Representations goes online
The University of California Press has launched a website for Representations, a journal of interdisciplinary studies in the humanities. The site (www.representations.org) offers searchable partial text from current and back issues, complete tables of contents, a downloadable sample copy, and other features.

A chance to learn Qi Gong
Qi Gong is a Chinese healing tradition that has been practiced for thousands of years. A weekly class in this system of “touchless acupuncture” (as instructor Arleen Kwan describes it) begins Thursday, Oct. 23, in the Haas Clubhouse at Strawberry Canyon Recreation Center. The class runs for seven weeks. All fitness levels are welcome. For information, call CalFIT at 543-5151.

Clark Kerr donates labor collection
The campus’s Institute of Industrial Relations library has recently received a donation of more than 500 books from the personal collection of Clark Kerr. The titles represent a lifetime of study, scholarship, and publishing in several fields associated with labor and industrial relations.

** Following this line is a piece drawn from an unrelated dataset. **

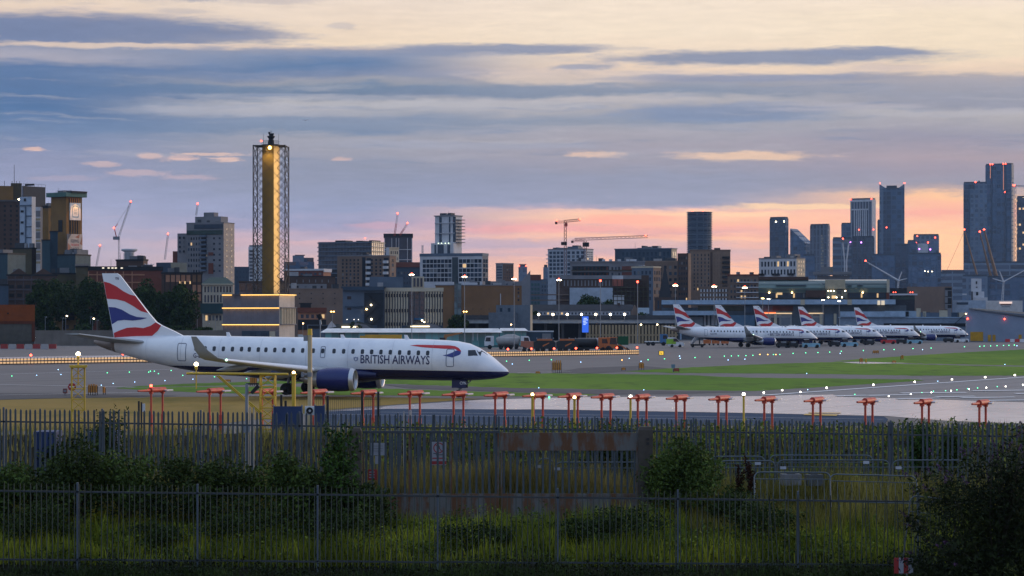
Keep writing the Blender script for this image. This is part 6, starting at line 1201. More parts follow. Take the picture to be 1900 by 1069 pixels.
# plank fence, billboard
Y = 700; a, c_ = P(1086,603,Y), P(1258,636,Y); t = thing('plank_fence', 'long tan fence of upright timber ribs left of the parked tails', 'fence', (a.x, Y, 0)); L = c_.x-a.x; ht = a.z
MB().box(0,L,.15,.3,0,ht-.3).build('backing', mat('fence_recess', (0.06,0.05,0.04), .8), t); MB().box(0,L,-.05,.14,zv(636)*0+2.2,2.55).build('rail', mat('fence_tan', (0.36,0.27,0.16), .8), t)
for k_ in range(28): MB().box(L*k_/28, L*k_/28+L/28*.62, -.12, .145, 2.56, ht).build('upper_rib', mat('fence_tan', (0.36,0.27,0.16), .8), t); MB().box(L*k_/28, L*k_/28+L/28*.62, -.12, .145, 0, 2.19).build('lower_rib', mat('fence_tan', (0.36,0.27,0.16), .8), t)
Y = 695; a, c_ = P(1080,587,Y), P(1092,617,Y); t = thing('digital_billboard', 'tall blue lit digital billboard left of the plank fence', 'billboard', (a.x,Y,0)); w_ = c_.x-a.x
MB().box(-.1,w_+.1,0,.5,c_.z-.1,a.z+.1).build('case', black, t); MB().box(0,w_,-.05,-.01,c_.z,a.z).build('screen', emit('screen_blue', (0.03,0.14,0.85), 1.0), t); MB().box(w_*.4,w_*.6,.1,.4,0,c_.z).build('post', black, t)
for k_, (x0, x1) in enumerate(((.25,.75),(.2,.9),(.15,.6),(.2,.8),(.2,.55))): MB().box(w_*x0,w_*x1,-.07,-.055,a.z-.7-.42*k_,a.z-.45-.42*k_).build('text_line', emit('screen_white', (.5,.65,1), 1.1), t)
b = Bld('shipping_container', 'green ribbed container before the plank fence', 'container', 1147, 1166, 624, 660, mat('container_green', (0.03,0.15,0.06), .6), 0, depth=2.5); b.win(10, 1, 1147, 1166, 624.5, 638, .5, .95, mat('container_green', (0.03,0.15,0.06), .6), name='rib', lit=0)
# terminal
M_ = 850/F
b = Bld('terminal_building', 'blue grey terminal with two long flat roofs above the parked tails, left', 'terminal', 1228, 1412, 571, 850, mat('terminal_dark', (0.115,0.14,0.17), .6), 0, depth=30); tr = mat('terminal_roof', (0.315,0.42,0.54), .5)
MB().box(b.u(1228), b.u(1480), -3, 30, b.z(565), b.z(557)).build('upper_roof', tr, b.t); MB().box(b.u(1212), b.u(1340), -6, -.2, b.z(585), b.z(577)).build('lower_roof', tr, b.t); b.box('glass_band', mat('glass_olive', (0.09,0.09,0.055), .2), 1295, 1385, 567, 577, .2)
for x in (1218, 1240, 1262): MB().box(b.u(x), b.u(x+3), -4, -3.4, 0, b.z(585)).build('column', tr, b.t)
b.box('panel_wall', mat('panel_grey', (0.36,0.40,0.44), .6), 1254, 1304, 588, 604, .3)
for k_ in range(5): b.box('louvre', pale, 1306+7*k_, 1310+7*k_, 582, 604, .5)
b.box('pier_wall', bluegrey, 1380, 1396, 566, 580, .5); b.box('blue_wall', mat('wall_blue', (0.12,0.22,0.33), .6), 1354, 1400, 585, 606, .8)
b = Bld('terminal_building', 'blue grey terminal range with lit window boxes behind the middle tails', 'terminal', 1412, 1680, 567, 830, mat('terminal_dark', (0.115,0.14,0.17), .6), 0, depth=30)
MB().box(b.u(1412), b.u(1660), -3, 30, b.z(565), b.z(556)).build('upper_roof', tr, b.t); b.box('red_wall', mat('wall_rust', (0.16,0.06,0.045), .7), 1434, 1472, 567, 577, .2)
for x0, x1 in ((1418,1470),(1500,1528)): b.box('glass_wall', facade('term_glass', (0.22,0.23,0.24), (0.10,0.13,0.16), 3.5, 4, .8, .85, .02), x0, x1, 583, 606, .4); b.box('lit_cornice', emit('cornice_lit', (1,.72,.42), .85), x0, x1, 580.5, 582.5, .8)
for x in (1437,1521,1547): b.box('lit_pier', cream, x, x+5, 582, 602, .9)
b.box('glass_wall', bluegrey, 1530, 1555, 583, 606, .4); b.box('lit_box', emit('box_lit', (1,.85,.65), .7), 1627, 1632, 558, 566, 3.2); b.box('lit_box', emit('box_lit', (1,.85,.65), .7), 1634, 1640, 558, 566, 3.2); b.box('red_sign', emit('sign_red_lit', (1,.16,.04), 2.2), 1412, 1440, 579.5, 581.5, 1.0)
MB().box(b.u(1486), b.u(1494), -3.2, -3.05, b.z(566), b.z(556)).build('roof_panel', cream, b.t); MB().box(b.u(1572), b.u(1580), -3.2, -3.05, b.z(566), b.z(556)).build('roof_panel', cream, b.t)
b = Bld('pier_building', 'grey blue departure pier behind the right hand parked jets', 'terminal', 1558, 1795, 590, 800, mat('pier_blue', (0.22,0.28,0.36), .6), 0, depth=12, parapet=(tr, .3, .3)); MB().box(b.u(1560), b.u(1680), -1, 8, b.z(588), b.z(578)).build('upper_roof', tr, b.t); b.box('dark_band', black, 1640, 1795, 600, 606, .2)
b.roof('plant_room', mat('plant_grey', (0.28,0.36,0.44), .6), 1642, 1700, 577, v0=.1, v1=.8); b.box('plant_window', black, 1653, 1686, 578, 587, -.9, back=1.3)
for x0, x1, y0, mt in ((1700,1708,572,cream),(1712,1718,578,cream),(1742,1757,576,cream),(1757,1764,572,grey),(1706,1742,580,bluegrey),(1764,1778,580,blued),(1774,1793,580,cream)): b.roof('roof_unit', mt, x0, x1, y0, v0=.1, v1=.3)
mb = MB(); mb.bar((b.u(1766),-1,b.z(604)), (b.u(1792),-1,b.z(581)), .16); mb.build("conveyor", black, b.t)
b = Bld('station_hall', 'long curved green glass hall with lit windows above the terminal', 'hall', 1408, 1648, 541, 920, mat('hall_dark', (0.05,0.055,0.055), .5), 0, depth=16); gh = facade('hall_glass', (0.13,0.17,0.155), (0.085,0.125,0.115), 40, 1.3, .98, .75, 0)
mb = MB(); pts = [(0,b.z(543)),(-.6,b.z(534)),(.6,b.z(526)),(3,b.z(520.5)),(7,b.z(518.5)),(16,b.z(518.5)),(16,b.z(543))]; mb.prismx(pts, b.u(1408), b.u(1646)); mb.build('curved_roof', gh, b.t)
for x0, x1 in ((1440,1496),(1572,1580),(1590,1600)): b.box('roof_seam', bluegrey, x0, x1, 528.5, 529.6, .75)
b.box('end_gable', cream, 1644, 1649, 519, 543, .9); b.box('brick_pier', brickred, 1643.5, 1649, 543, 557, .8); b.box('cream_box', mat('panel_cream', (0.42,0.37,0.26), .7), 1531, 1568, 519.5, 536, 1.6); b.box('brown_box', mat('box_brown', (0.11,0.06,0.045), .7), 1495, 1532, 539, 552, 1.2); b.box('lit_glazing', facade('lit_glazing', (0.10,0.10,0.08), (0.10,0.12,0.10), 2, 2, .8, .8, .35, lits=1.0), 1533, 1572, 537, 554, 1.0); b.box('brown_roof', mat('box_brown', (0.11,0.06,0.045), .7), 1407, 1500, 513, 519, -4, back=12)
for x in (1537,1542,1547,1552,1562,1568,1537,1547): mb = MB(); mb.sphere((b.u(x),-1.8,b.z(540 if R.random() < .7 else 552)), 1.0*b.m); mb.build('lamp', L_warm, b.t)
for x, y in ((1428,543),(1470,543),(1600,543)): mb = MB(); mb.sphere((b.u(x),-.9,b.z(y)), 1.4*b.m); mb.build('lamp', L_a, b.t)
b.box('lit_window', w_lit, 1442, 1452, 543, 547, .3); b.win(18, 1, 1412, 1494, 543, 554, .7, .7, w_bl, lit=.06); b.win(16, 1, 1575, 1642, 543, 554, .7, .7, w_bl, lit=.1)
b = Bld('flat_roof_block', 'grey flat roofed block with a wide canopy behind the curved hall', 'building', 1516, 1576, 512, 1000, grey, 0, depth=10); MB().box(b.u(1509), b.u(1580), -2, 11, b.z(510), b.z(504.5)).build('canopy', grey, b.t); b.roof('roof_cabin', grey, 1523, 1546, 495, 505, .2, .7); b.box('roof_window', cream, 1539, 1546, 496, 505, -2.0, back=2.6)
b = Bld('old_control_tower', 'dark glass old control room with a white roof edge and red lamps', 'control room', 1655, 1697, 546, 880, w_dk, 0, depth=8); MB().box(b.u(1651), b.u(1702), -1, 9, b.z(548), b.z(545)).build('roof_edge', pale, b.t); MB().box(b.u(1651), b.u(1683), 9.2, 14, b.z(560), b.z(534)).build('upper_block', black, b.t); beacons(b, [(1658,542.5),(1662,542.5),(1689,542.5),(1693,542.5)], L_r, 1.1); b.box('green_glass', mat('glass_green', (0.05,0.09,0.08), .15), 1656, 1697, 550, 556, .2)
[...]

Kerr, 92, received his Ph.D. in economics from the University of California; he later served in various capacities on the War Labor Board from 1942 to 1947, and was the first director (1945-52) of the institute, where he still has an office. He went on to serve as Berkeley chancellor and UC president. Kerr also had a long career working directly in union issues — including several terms as contract arbitrator for union-management negotiations. His labor-related publications started in 1934 with journal articles on self-help cooperatives, coauthored with Paul Taylor, and went on to include several standard books in the field.

Cal luminaries air on UCTV
“Bear in Mind,” the monthly web-based talk show hosted by Chancellor Berdahl, makes its first television foray this week, with its premiere showing on UCTV. The October installment — airing Friday, Oct. 17, at 7 p.m. and 10 p.m. — features interviews with Ralph Hexter, dean of the College of Letters and Science, on the value of a liberal-arts education; Martin Covington, professor of psychology, on why love of learning is more important than grades; and Kristin Reed, an ESPM doctoral student, about her summer studying the impact of the oil industry in Angola.

UCTV will also offer video recordings of many UC events — including, from Berkeley, New York Times columnist Paul Krugman’s recent talk on “The War in Iraq and the American Economy” (at 5 p.m. and 8 p.m., Thursday, Oct. 22), and a discussion by national journalists on “Covering the Bush White House” (at 5 p.m. and 8 p.m., Wednesday, Oct. 29).

UCTV is available on the EchoStar DISH Network, channel 9412; on cable channel 78 in Berkeley; and as streaming video on www.uctv.tv/streaming.shtml.

Text of Dynes’ chat with employees
During his first two weeks in office, UC President Robert Dynes held an hour-long web chat with faculty and staff around the UC system. A transcript is at www.universityofcalifornia.edu/news/webchats/emptranscript.pdf.